In any case, I gave it a try. What are your thoughts?

Posted by michael at February 17, 2008 10:08 AM



Comments

I suspect you need to take the egg out of the shell. It was hard to tell from the video, but from the sound it made, I'm guessing it wasn't peeled.

If that's not the problem, maybe the reaction doesn't work at room temperature.

Posted by: Christopher Masto [] on February 17, 2008 1:56 PM

did you eat the egg afterwards?

Posted by: Lindsey [] on February 19, 2008 8:15 AM

The relative reactivity will be directly dependent on the surface area of the egg. Rather than plopping a whole cooked egg into a glass of vitamin C, I think you'd be well served to chop the egg into bits before placing it in the glass. You could set up a control experiment by doing the same thing to a second egg and placing it in water rather than a vitamin C solution.

Also, according to another post regarding Herve This (http://www.the-scientist.com/news/home/53169/), he explains that the borohydride effectively separates the disulfide bonds formed by heating. Sodium borohydride is a very strong reducing agent, and so can accomplish this task. Vitamin C shouldn't have anything like that kind of reactivity, so I'm not convinced it will work here. Powdered zinc is often used as a catalyst for disulfide to thiol reduction.
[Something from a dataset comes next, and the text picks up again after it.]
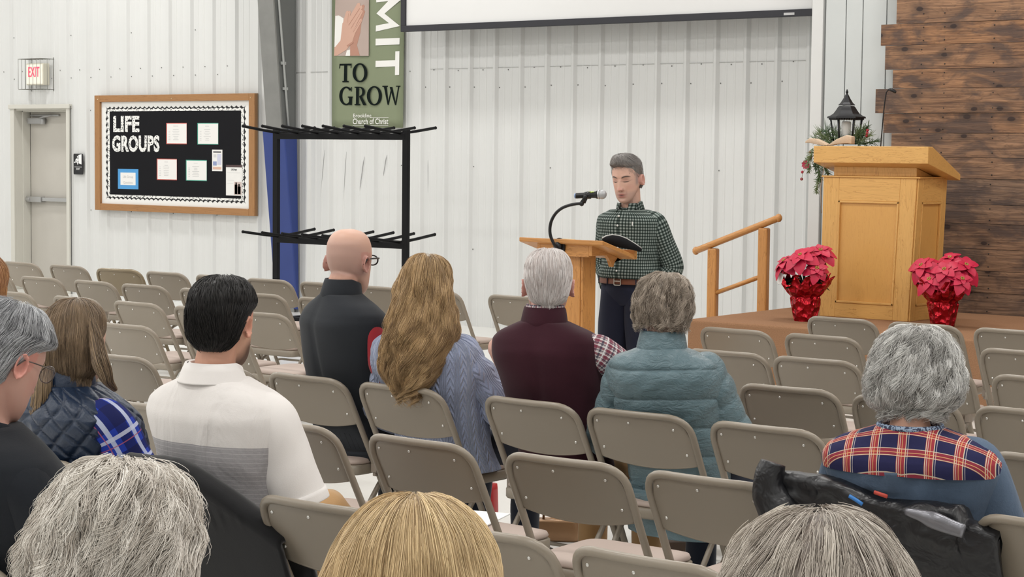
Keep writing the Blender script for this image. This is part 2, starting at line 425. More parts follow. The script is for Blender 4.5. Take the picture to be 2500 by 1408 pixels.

You could try taking some zinc filings and some vinegar, or potentially just adding the zinc to the vitamin C as well.

Posted by: Jeremy [] on February 19, 2008 9:16 AM

If a person can unboil the egg, can they get the chick back? :P

Posted by: nanny-Rachael [http://motleymisfits.blogspot.com] on February 19, 2008 9:26 AM

i'm guessing it does ahve something to do with the buffers in the tablets: http://www.pubmedcentral.nih.gov/pagerender.fcgi?artid=1086204&pageindex=2#page

you could also try citric acid or oxalic acid- they should do the same chemistry.